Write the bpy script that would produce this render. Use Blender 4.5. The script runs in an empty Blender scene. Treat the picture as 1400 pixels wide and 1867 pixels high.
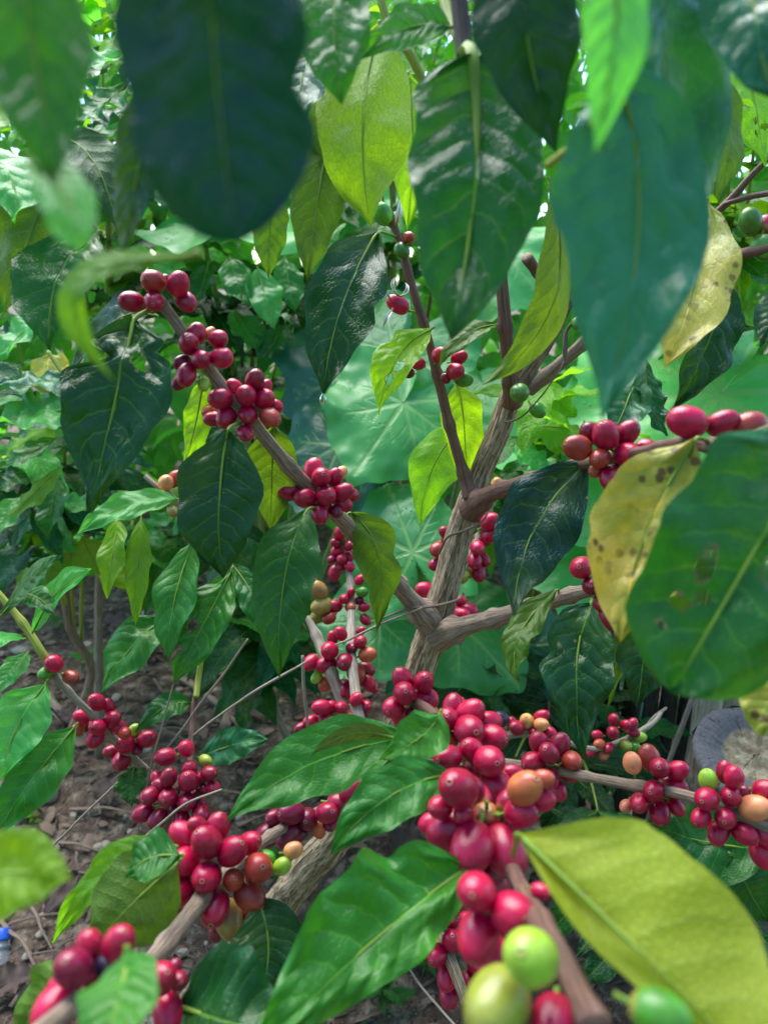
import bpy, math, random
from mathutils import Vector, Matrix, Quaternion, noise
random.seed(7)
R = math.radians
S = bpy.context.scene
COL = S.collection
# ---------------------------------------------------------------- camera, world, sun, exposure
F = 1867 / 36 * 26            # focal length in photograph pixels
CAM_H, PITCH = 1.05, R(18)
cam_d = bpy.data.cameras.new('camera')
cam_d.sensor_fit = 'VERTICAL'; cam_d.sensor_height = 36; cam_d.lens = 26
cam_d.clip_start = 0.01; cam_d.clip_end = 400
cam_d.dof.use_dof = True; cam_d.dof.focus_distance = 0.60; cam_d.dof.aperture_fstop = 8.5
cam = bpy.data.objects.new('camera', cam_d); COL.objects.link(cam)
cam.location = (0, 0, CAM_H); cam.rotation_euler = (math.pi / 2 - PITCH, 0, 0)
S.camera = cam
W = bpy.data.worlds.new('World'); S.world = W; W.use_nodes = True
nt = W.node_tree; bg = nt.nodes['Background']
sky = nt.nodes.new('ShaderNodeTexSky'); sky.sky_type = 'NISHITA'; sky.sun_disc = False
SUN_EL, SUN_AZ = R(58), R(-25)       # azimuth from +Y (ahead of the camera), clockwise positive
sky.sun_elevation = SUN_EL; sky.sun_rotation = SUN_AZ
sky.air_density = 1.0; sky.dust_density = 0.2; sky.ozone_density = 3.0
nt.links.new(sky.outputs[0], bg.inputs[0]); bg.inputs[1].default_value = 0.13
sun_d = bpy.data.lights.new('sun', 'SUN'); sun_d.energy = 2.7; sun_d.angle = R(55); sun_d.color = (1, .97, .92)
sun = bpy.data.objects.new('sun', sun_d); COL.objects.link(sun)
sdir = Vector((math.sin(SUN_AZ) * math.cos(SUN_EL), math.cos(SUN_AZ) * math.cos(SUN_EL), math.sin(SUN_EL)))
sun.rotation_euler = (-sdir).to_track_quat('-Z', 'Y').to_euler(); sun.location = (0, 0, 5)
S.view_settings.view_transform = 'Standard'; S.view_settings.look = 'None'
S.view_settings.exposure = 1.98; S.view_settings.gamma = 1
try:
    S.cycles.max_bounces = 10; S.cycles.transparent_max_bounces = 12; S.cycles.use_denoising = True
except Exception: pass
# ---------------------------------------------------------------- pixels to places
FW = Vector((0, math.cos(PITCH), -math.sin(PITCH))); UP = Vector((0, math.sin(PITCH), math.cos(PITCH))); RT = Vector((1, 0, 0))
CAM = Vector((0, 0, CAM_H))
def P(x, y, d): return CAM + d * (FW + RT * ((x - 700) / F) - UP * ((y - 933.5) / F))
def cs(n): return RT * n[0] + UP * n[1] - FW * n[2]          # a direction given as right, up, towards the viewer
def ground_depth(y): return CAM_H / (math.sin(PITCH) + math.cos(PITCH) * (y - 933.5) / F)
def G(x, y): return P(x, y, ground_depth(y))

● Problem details
Copy out the listing exactly as it stands, but not the pictures.

● Exercise result
Write the bpy script that would produce this render. Use Blender 4.5. The script runs in an empty Blender scene. Treat the picture as 1400 pixels wide and 1867 pixels high.
import bpy, math, random
from mathutils import Vector, Matrix, Quaternion, noise
random.seed(7)
R = math.radians
S = bpy.context.scene
COL = S.collection
# ---------------------------------------------------------------- camera, world, sun, exposure
F = 1867 / 36 * 26            # focal length in photograph pixels
CAM_H, PITCH = 1.05, R(18)
cam_d = bpy.data.cameras.new('camera')
cam_d.sensor_fit = 'VERTICAL'; cam_d.sensor_height = 36; cam_d.lens = 26
cam_d.clip_start = 0.01; cam_d.clip_end = 400
cam_d.dof.use_dof = True; cam_d.dof.focus_distance = 0.60; cam_d.dof.aperture_fstop = 8.5
cam = bpy.data.objects.new('camera', cam_d); COL.objects.link(cam)
cam.location = (0, 0, CAM_H); cam.rotation_euler = (math.pi / 2 - PITCH, 0, 0)
S.camera = cam
W = bpy.data.worlds.new('World'); S.world = W; W.use_nodes = True
nt = W.node_tree; bg = nt.nodes['Background']
sky = nt.nodes.new('ShaderNodeTexSky'); sky.sky_type = 'NISHITA'; sky.sun_disc = False
SUN_EL, SUN_AZ = R(58), R(-25)       # azimuth from +Y (ahead of the camera), clockwise positive
sky.sun_elevation = SUN_EL; sky.sun_rotation = SUN_AZ
sky.air_density = 1.0; sky.dust_density = 0.2; sky.ozone_density = 3.0
nt.links.new(sky.outputs[0], bg.inputs[0]); bg.inputs[1].default_value = 0.13
sun_d = bpy.data.lights.new('sun', 'SUN'); sun_d.energy = 2.7; sun_d.angle = R(55); sun_d.color = (1, .97, .92)
sun = bpy.data.objects.new('sun', sun_d); COL.objects.link(sun)
sdir = Vector((math.sin(SUN_AZ) * math.cos(SUN_EL), math.cos(SUN_AZ) * math.cos(SUN_EL), math.sin(SUN_EL)))
sun.rotation_euler = (-sdir).to_track_quat('-Z', 'Y').to_euler(); sun.location = (0, 0, 5)
S.view_settings.view_transform = 'Standard'; S.view_settings.look = 'None'
S.view_settings.exposure = 1.98; S.view_settings.gamma = 1
try:
    S.cycles.max_bounces = 10; S.cycles.transparent_max_bounces = 12; S.cycles.use_denoising = True
except Exception: pass
# ---------------------------------------------------------------- pixels to places
FW = Vector((0, math.cos(PITCH), -math.sin(PITCH))); UP = Vector((0, math.sin(PITCH), math.cos(PITCH))); RT = Vector((1, 0, 0))
CAM = Vector((0, 0, CAM_H))
def P(x, y, d): return CAM + d * (FW + RT * ((x - 700) / F) - UP * ((y - 933.5) / F))
def cs(n): return RT * n[0] + UP * n[1] - FW * n[2]          # a direction given as right, up, towards the viewer
def ground_depth(y): return CAM_H / (math.sin(PITCH) + math.cos(PITCH) * (y - 933.5) / F)
def G(x, y): return P(x, y, ground_depth(y))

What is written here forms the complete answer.